O estilo de Miró sofreu a influência de várias tendências como o dadaísmo, fauvismo e o cubismo. As suas obras, apesar de surrealistas, são marcadas por uma grande simplicidade, tornando-se um aspeto distintivo da maioria dos pintores de sua época.


A obra que a seguir se apresenta, Femmes Et Oiseaux, tal como outras, caracteriza-se por uma forte expressão metafórica obrigando o observador/espetador a usar a sua imaginação para compreender o que o artista deseja transmitir ou, até mesmo, criar sua própria interpretação.
A obra Femmes Et Oiseaux, 1968, obra de cariz poético que combina os temas a “mulher” e os “pássaros” é, sem dúvida, uma das obras mais impressionantes de Joan Miró, repleta de uma carga simbólica, a qual provoca uma fusão entre o sonho e a realidade.

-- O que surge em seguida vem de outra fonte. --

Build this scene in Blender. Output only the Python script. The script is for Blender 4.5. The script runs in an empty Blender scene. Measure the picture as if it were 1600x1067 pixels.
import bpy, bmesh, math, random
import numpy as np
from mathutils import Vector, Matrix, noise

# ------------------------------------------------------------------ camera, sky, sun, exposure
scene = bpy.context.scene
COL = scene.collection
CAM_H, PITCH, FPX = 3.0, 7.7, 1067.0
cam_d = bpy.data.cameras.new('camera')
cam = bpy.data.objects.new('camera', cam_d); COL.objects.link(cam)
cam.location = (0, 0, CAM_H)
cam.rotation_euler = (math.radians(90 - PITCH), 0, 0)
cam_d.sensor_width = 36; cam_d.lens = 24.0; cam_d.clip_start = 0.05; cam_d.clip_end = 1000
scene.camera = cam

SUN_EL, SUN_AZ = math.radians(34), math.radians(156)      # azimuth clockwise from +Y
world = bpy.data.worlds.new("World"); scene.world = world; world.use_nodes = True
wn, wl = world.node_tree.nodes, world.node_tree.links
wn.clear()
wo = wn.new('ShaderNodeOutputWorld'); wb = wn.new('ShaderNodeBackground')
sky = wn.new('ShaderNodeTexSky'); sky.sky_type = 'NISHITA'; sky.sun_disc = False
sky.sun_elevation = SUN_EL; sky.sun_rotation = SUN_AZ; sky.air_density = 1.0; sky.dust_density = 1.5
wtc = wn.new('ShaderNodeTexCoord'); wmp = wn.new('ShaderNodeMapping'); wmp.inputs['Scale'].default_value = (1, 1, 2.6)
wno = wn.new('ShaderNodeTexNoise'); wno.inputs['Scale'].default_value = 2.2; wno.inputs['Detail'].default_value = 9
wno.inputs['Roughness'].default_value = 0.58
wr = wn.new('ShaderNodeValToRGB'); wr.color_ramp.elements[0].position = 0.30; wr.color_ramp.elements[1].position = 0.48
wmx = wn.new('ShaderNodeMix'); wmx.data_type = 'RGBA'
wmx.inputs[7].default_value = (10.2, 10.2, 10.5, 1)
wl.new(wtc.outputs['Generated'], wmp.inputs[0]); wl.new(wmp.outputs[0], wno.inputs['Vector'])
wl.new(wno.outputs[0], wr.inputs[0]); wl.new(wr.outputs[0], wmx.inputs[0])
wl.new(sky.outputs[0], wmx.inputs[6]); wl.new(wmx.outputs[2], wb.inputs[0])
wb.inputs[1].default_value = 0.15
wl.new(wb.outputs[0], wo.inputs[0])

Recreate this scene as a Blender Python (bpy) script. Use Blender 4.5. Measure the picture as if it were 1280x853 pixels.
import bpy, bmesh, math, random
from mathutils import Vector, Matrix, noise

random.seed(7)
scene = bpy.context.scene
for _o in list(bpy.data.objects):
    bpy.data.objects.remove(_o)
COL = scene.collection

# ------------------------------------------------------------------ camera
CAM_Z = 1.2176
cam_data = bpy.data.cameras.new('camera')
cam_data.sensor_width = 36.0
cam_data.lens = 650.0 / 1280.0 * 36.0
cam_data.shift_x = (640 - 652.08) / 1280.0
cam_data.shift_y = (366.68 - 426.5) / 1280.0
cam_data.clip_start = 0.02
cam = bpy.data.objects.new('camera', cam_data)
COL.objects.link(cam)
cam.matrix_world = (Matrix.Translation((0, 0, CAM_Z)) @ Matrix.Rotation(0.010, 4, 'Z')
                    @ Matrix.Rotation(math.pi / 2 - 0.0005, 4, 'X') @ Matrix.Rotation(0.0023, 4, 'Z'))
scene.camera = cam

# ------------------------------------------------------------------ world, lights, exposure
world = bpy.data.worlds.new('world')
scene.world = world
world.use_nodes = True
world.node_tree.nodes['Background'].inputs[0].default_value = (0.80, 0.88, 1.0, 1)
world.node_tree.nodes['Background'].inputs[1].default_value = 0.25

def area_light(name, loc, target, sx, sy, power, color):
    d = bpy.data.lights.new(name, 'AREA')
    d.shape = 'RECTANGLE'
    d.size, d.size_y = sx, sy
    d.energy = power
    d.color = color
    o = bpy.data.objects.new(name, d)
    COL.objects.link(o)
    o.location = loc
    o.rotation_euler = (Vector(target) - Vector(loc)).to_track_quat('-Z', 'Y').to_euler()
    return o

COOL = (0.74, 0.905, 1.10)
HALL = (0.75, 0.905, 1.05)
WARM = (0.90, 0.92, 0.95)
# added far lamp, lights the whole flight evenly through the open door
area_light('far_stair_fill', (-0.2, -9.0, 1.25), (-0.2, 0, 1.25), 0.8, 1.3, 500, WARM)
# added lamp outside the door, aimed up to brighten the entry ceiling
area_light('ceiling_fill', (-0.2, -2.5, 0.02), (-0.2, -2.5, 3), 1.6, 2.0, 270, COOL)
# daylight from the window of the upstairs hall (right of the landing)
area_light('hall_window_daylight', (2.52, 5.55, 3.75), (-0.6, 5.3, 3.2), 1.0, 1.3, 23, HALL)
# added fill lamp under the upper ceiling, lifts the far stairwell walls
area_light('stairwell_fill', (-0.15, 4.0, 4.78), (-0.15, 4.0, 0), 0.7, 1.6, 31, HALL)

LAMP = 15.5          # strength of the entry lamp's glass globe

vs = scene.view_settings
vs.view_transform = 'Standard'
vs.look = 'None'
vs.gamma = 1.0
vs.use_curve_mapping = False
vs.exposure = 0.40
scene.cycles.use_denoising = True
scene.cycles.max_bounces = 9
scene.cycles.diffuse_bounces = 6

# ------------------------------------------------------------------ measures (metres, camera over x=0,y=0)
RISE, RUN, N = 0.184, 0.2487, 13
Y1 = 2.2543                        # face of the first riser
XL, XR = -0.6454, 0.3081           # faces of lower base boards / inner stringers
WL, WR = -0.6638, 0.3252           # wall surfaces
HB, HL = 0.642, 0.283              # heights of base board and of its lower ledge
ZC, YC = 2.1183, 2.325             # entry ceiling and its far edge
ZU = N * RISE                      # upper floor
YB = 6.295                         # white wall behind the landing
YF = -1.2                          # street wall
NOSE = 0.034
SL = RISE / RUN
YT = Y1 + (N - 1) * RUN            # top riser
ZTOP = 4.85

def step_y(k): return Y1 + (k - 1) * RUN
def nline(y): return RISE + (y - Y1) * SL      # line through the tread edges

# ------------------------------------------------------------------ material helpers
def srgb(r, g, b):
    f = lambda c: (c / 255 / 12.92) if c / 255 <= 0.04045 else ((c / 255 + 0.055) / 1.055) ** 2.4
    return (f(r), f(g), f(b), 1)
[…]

                                                                                
                                                                                                      Femmes Et Oiseaux, de 1968
                                                                                                                                                  
A obra de Miró, desde as tapeçarias à pintura, passando pela escultura, reflete uma necessidade constante de explorar todas as possibilidades e limites do objeto artístico. O artista está sempre disposto a experimentar novos materiais, novas formas e cores, a testar todas as possibilidades que o real lhe oferece conjugado com a imaginação.

Na arte, tal como em qualquer outra vivência ou circunstância da vida, é preciso ultrapassar os preconceitos. Não estamos perante uma epifania, mas a minha ignorância era redutora. Aprendi a gostar de Miró, compreendi a grandiosidade da sua arte.